Race to the Sun: Kenya’s aspirations for Solar Energy

December 4, 2020 - 5 minutes read

Kenya Power has recorded losses in the last financial year and according to KPLC, the losses were due to top clients turning to solar as a source of energy. Clients such as factories, universities and companies who according to Business Daily on Friday 20th of November 2020 were 54.8% of all KPLC clients. This shift to solar has contributed to the growth in demand stagnating at an approximate of 2.3% in 2020, below the projected growth of 5% causing further injuries to KPLC’s already dwindling finances.

The Energy and Petroleum Regulatory Authority (EPRA), Kenya’s energy sector regulatory body, has come up with draft regulations regarding the use of solar energy in Kenya. EPRA’s new regulations propose licensee fees, penalties, educational and professional qualifications of licensees. EPRA has broadened licences issued to technicians to three levels. To hold a T3 licence one has to hold a bachelor’s degree in electrical engineering or similar qualification. EPRA has also proposed an expansion of licences into 4 classes: Solar PV, Workers 1(SPW1), SPW2, SPW3 and SPW4.

According to the Regulatory Impact Assessment that followed the draft regulations, these regulations seek to deal with gaps that have been identified in the current regulations over the last 6 years in order to align the Regulations with the Energy Act. The benefits of these regulations include:

  • protecting end users from substandard solar photovoltaic products, 
  • to enhance the quality of solar photovoltaic systems, 
  • to facilitate the collection of energy data, as well as 
  • to promote fair business practices.

EPRA’s new rules have elicited a nationwide debate with most people calling EPRA out for mischief as the proposed regulations will curtail the growth of solar energy as an alternative source of energy and limit competition with traditional sources of energy and power houses such as Kenya Power.

The Energy Act in Section 75 provides that the Cabinet Secretary responsible for energy shall promote the development and use of renewable energy technologies which include solar energy. This raises one key question: Are the draft regulations really promoting the use of renewable energy?
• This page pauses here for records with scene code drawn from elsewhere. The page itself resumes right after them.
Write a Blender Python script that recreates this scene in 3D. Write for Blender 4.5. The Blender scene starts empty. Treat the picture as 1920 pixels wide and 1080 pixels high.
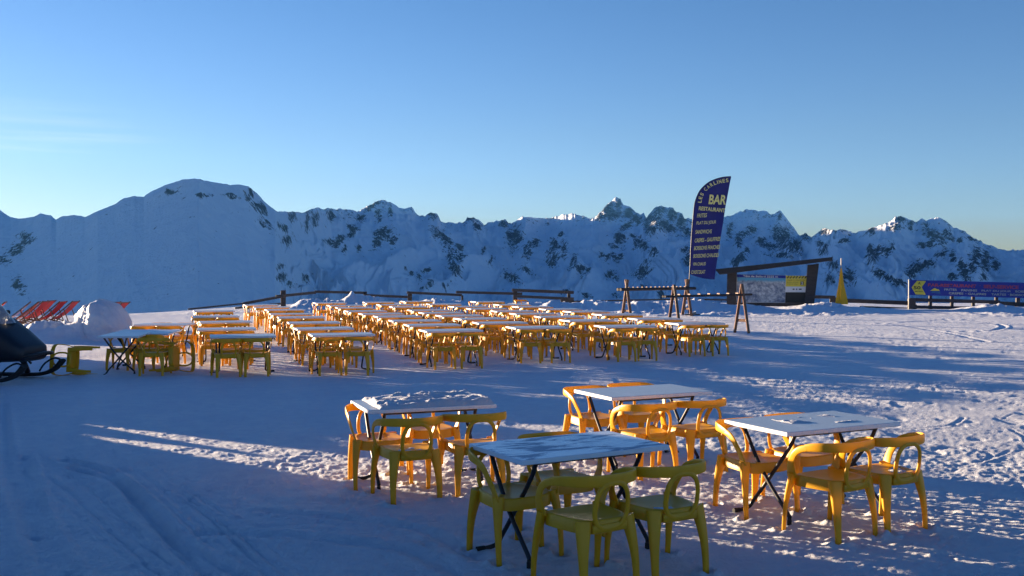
import bpy, math, random
import numpy as np
from mathutils import Vector, Matrix

random.seed(11)
S = bpy.context.scene
COL = S.collection
R = math.radians

# ------------------------------------------------------------------ camera, sky, sun, exposure
H = 1.96            # eye height above the snow
F = 1922.0          # focal length in photograph pixels (1920 wide)
cam_d = bpy.data.cameras.new('camera')
cam = bpy.data.objects.new('camera', cam_d)
COL.objects.link(cam)
cam.location = (0, 0, H)
cam.rotation_euler = (R(90 - 0.957), 0, 0)
cam_d.sensor_width = 36
cam_d.lens = 36 * F / 1920
cam_d.clip_start = 0.05
cam_d.clip_end = 60000
S.camera = cam

SUN_AZ, SUN_EL = -56.0, 4.4
world = bpy.data.worlds.new("World")
S.world = world
world.use_nodes = True
wn, wl = world.node_tree.nodes, world.node_tree.links
wn.clear()
sky = wn.new('ShaderNodeTexSky'); sky.sky_type = 'NISHITA'
sky.sun_disc = False
sky.sun_elevation = R(SUN_EL); sky.sun_rotation = R(SUN_AZ)
sky.altitude = 2200; sky.air_density = 1.2; sky.dust_density = 0.9; sky.ozone_density = 2.5
bg = wn.new('ShaderNodeBackground'); bg.inputs['Strength'].default_value = 0.05
wo = wn.new('ShaderNodeOutputWorld')
# the clear mountain air: the blue deepens towards the zenith
tcw = wn.new('ShaderNodeTexCoord'); spw = wn.new('ShaderNodeSeparateXYZ'); wl.new(tcw.outputs['Generated'], spw.inputs[0])
rw = wn.new('ShaderNodeValToRGB'); wl.new(spw.outputs[2], rw.inputs['Fac'])
els = [(0.0, (.54, .65, 1.0)), (.035, (.56, .63, .98)), (.13, (.54, .58, .80)), (.27, (.44, .53, .74)), (.6, (.20, .39, .70)), (1.0, (.15, .35, .66))]
while len(rw.color_ramp.elements) < len(els): rw.color_ramp.elements.new(.5)
for e_, (p_, c_) in zip(rw.color_ramp.elements, els): e_.position = p_; e_.color = (*c_, 1)
mw = wn.new('ShaderNodeMix'); mw.data_type = 'RGBA'; mw.blend_type = 'MULTIPLY'; mw.inputs[0].default_value = 1
wl.new(sky.outputs['Color'], mw.inputs[6]); wl.new(rw.outputs['Color'], mw.inputs[7])
gw = wn.new('ShaderNodeVectorMath'); gw.operation = 'SCALE'; gw.inputs['Scale'].default_value = 1.6; wl.new(mw.outputs[2], gw.inputs[0])
# thin high cloud low on the left
mpw = wn.new('ShaderNodeMapping'); mpw.inputs['Scale'].default_value = (1.2, 1.2, 22); mpw.inputs['Rotation'].default_value = (0, R(5), 0); wl.new(tcw.outputs['Generated'], mpw.inputs['Vector'])
nw = wn.new('ShaderNodeTexNoise'); nw.inputs['Scale'].default_value = 2.2; nw.inputs['Detail'].default_value = 5; nw.inputs['Roughness'].default_value = .55; wl.new(mpw.outputs[0], nw.inputs['Vector'])
def mapr(sock, a, b, c, d):
    n = wn.new('ShaderNodeMapRange'); n.interpolation_type = 'SMOOTHSTEP'
    for i, v in enumerate((a, b, c, d)): n.inputs[i + 1].default_value = v
    wl.new(sock, n.inputs[0]); return n.outputs[0]
def mulw(a, b):
    n = wn.new('ShaderNodeMath'); n.operation = 'MULTIPLY'; wl.new(a, n.inputs[0])
    if isinstance(b, float): n.inputs[1].default_value = b
    else: wl.new(b, n.inputs[1])
    return n.outputs[0]
cm = mulw(mulw(mapr(nw.outputs['Fac'], .48, .72, 0, 1), mapr(spw.outputs[0], -.28, -.42, 0, 1)), mulw(mapr(spw.outputs[2], .05, .08, 0, 1), mapr(spw.outputs[2], .16, .10, 0, 1)))
cw = wn.new('ShaderNodeMix'); cw.data_type = 'RGBA'; wl.new(mulw(cm, .32), cw.inputs[0]); wl.new(gw.outputs[0], cw.inputs[6]); cw.inputs[7].default_value = (5.2, 5.3, 5.3, 1)
wl.new(cw.outputs[2], bg.inputs['Color']); wl.new(bg.outputs[0], wo.inputs['Surface'])

sun_d = bpy.data.lights.new('sun', 'SUN'); sun = bpy.data.objects.new('sun', sun_d); COL.objects.link(sun)
sun_d.energy = 5.0; sun_d.angle = R(0.5); sun_d.color = (1.0, 0.76, 0.51)
sd = Vector((math.sin(R(SUN_AZ)) * math.cos(R(SUN_EL)), math.cos(R(SUN_AZ)) * math.cos(R(SUN_EL)), math.sin(R(SUN_EL))))
sun.rotation_euler = sd.to_track_quat('Z', 'Y').to_euler()
sun.location = sd * 100
vs = S.view_settings
S.display_settings.display_device = 'sRGB'
vs.view_transform = 'Standard'; vs.look = 'None'; vs.gamma = 1; vs.use_curve_mapping = False
vs.exposure = 2.22

# ------------------------------------------------------------------ materials
def lin(c):
    return tuple((x / 12.92 if x <= 0.04045 else ((x + 0.055) / 1.055) ** 2.4) for x in c)

class NT:
    def __init__(s, name):
        s.m = bpy.data.materials.new(name); s.m.use_nodes = True
        s.n, s.l = s.m.node_tree.nodes, s.m.node_tree.links
        s.b = s.n['Principled BSDF']; s.o = s.n['Material Output']
    def new(s, t, **k):
        n = s.n.new(t)
        for a, v in k.items(): setattr(n, a, v)
        return n
    def noise(s, scale, detail=6, rough=.55, dist=0, vec=None):
        n = s.new('ShaderNodeTexNoise'); n.inputs['Scale'].default_value = scale
        n.inputs['Detail'].default_value = detail; n.inputs['Roughness'].default_value = rough
        n.inputs['Distortion'].default_value = dist
        if vec is not None: s.l.new(vec, n.inputs['Vector'])
        return n.outputs['Fac']
    def ramp(s, fac, stops, interp='LINEAR'):
        n = s.new('ShaderNodeValToRGB'); cr = n.color_ramp; cr.interpolation = interp
        while len(cr.elements) < len(stops): cr.elements.new(0.5)
        for e, (p, c) in zip(cr.elements, stops):
            e.position = p; e.color = (*c, 1) if len(c) == 3 else c
        s.l.new(fac, n.inputs['Fac']); return n.outputs['Color']
    def mix(s, fac, a, b):
        n = s.new('ShaderNodeMix', data_type='RGBA')
        for sock, v in ((n.inputs[0], fac), (n.inputs[6], a), (n.inputs[7], b)):
            if isinstance(v, (float, int)): sock.default_value = v
            elif isinstance(v, tuple): sock.default_value = (*v, 1)
            else: s.l.new(v, sock)
        return n.outputs[2]
    def math(s, op, a, b=None, c=None, clamp=False):
        n = s.new('ShaderNodeMath', operation=op, use_clamp=clamp)
        for i, v in enumerate((a, b, c)):
            if v is None: continue
            if isinstance(v, (float, int)): n.inputs[i].default_value = v
            else: s.l.new(v, n.inputs[i])
        return n.outputs[0]
    def bump(s, h, strength, dist):
        n = s.new('ShaderNodeBump'); n.inputs['Strength'].default_value = strength
        n.inputs['Distance'].default_value = dist
        s.l.new(h, n.inputs['Height']); s.l.new(n.outputs[0], s.b.inputs['Normal']); return n
    def coord(s, which='Object'):
        return s.new('ShaderNodeTexCoord').outputs[which]
    def set(s, **k):
        for a, v in k.items():
            s.b.inputs[a.replace('_', ' ')].default_value = v

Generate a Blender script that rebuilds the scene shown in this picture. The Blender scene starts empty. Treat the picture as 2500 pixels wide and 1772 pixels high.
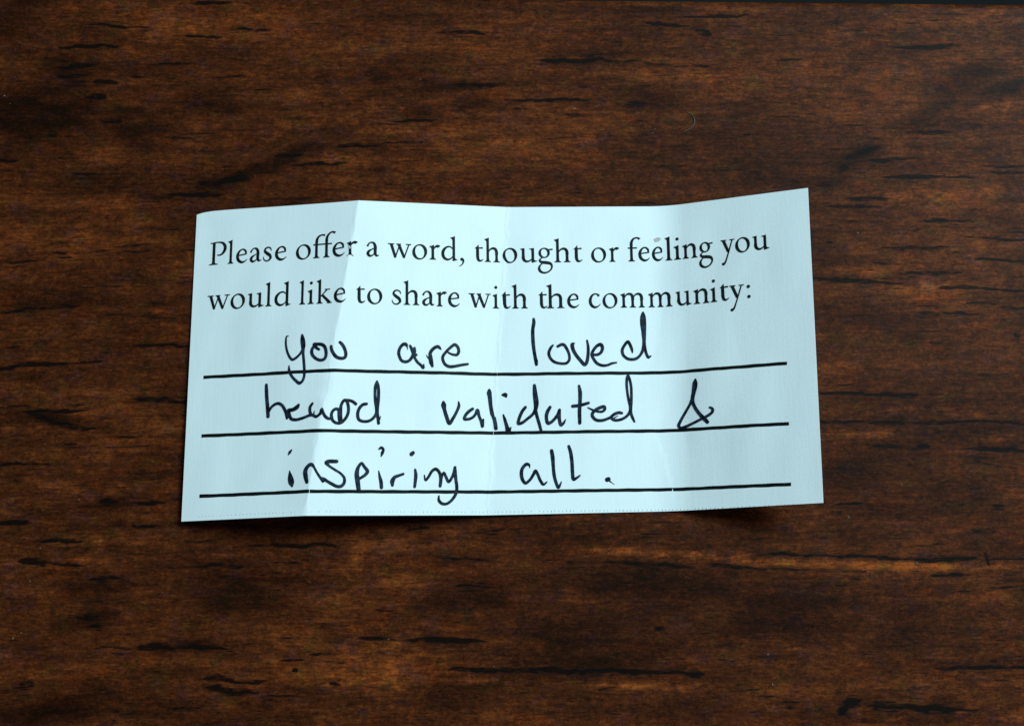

EPRA’s new rules seem to be limiting the objectives of the National Energy Policy, 2018 that go hand in hand with the Constitution of Kenya 2010 as well as Kenya’s Vision 2030. The objectives of the Energy Policy are to ensure affordable, competitive, sustainable and reliable supply of energy to meet national and county development needs at least cost, while protecting and conserving the environment.

The Finance Act seems to also limit the intention of the Energy Act in terms of the promotion of solar energy as a source of renewable energy. The Finance Act 2018 exempted from VAT specialized equipment for the development and generation of solar and wind energy, including deep cycle batteries which use or store solar power. The Finance Act 2019 has now made it a requirement that recommendation be sought from the Cabinet Secretary responsible for energy matters before such exemption is processed.

Kenya’s Vision 2030 aims at increasing energy supply so as to achieve support for development projects under the Vision 2030. Some parts of Vision 2030 such as infrastructure, science, technology and innovation, housing and urbanization are inspired by the Sustainable Development Goals. Goal 9 on industry, innovation and infrastructure which are crucial drivers of the economy require a significant amount of energy in order to be achieved. The new EPRA regulations may limit energy production to that effect. The best possible solution is to have low cost energy production with the least limitations as long as the energy is safe.

Kenya’s economic blueprint, the Big 4 Agenda, would also benefit from use of cheap or cheaper energy solutions in order to achieve its goals. According to the Agenda, affordable housing includes electricity at low cost, enhancing manufacturing also requires a good amount of energy sources, this would definitely use cheap cost of energy production. The government also plans to build a modern industrial park in various towns, set up  clothes manufacturing sheds in Athi River, start a leather park for leather apparel in Machakos, remove hindrances for exporting agricultural-based processed products, curb the importation of some goods (for example, finished leather), among others Limitations to solar energy production will limit the achievement of these goals.

Conclusion:

The creation of standards in terms of regulations should emphasize more on the safety of technologies and ensure efficiency and not limit the development of the use of solar technology in Kenya.

The technology itself, while devoid of monthly bills is expensive to acquire, issues such as fees and licencing should be regulated in such a manner that would not lock out people that would have otherwise been well qualified to handle solar energy installation and production or that have been handling solar equipment well so far.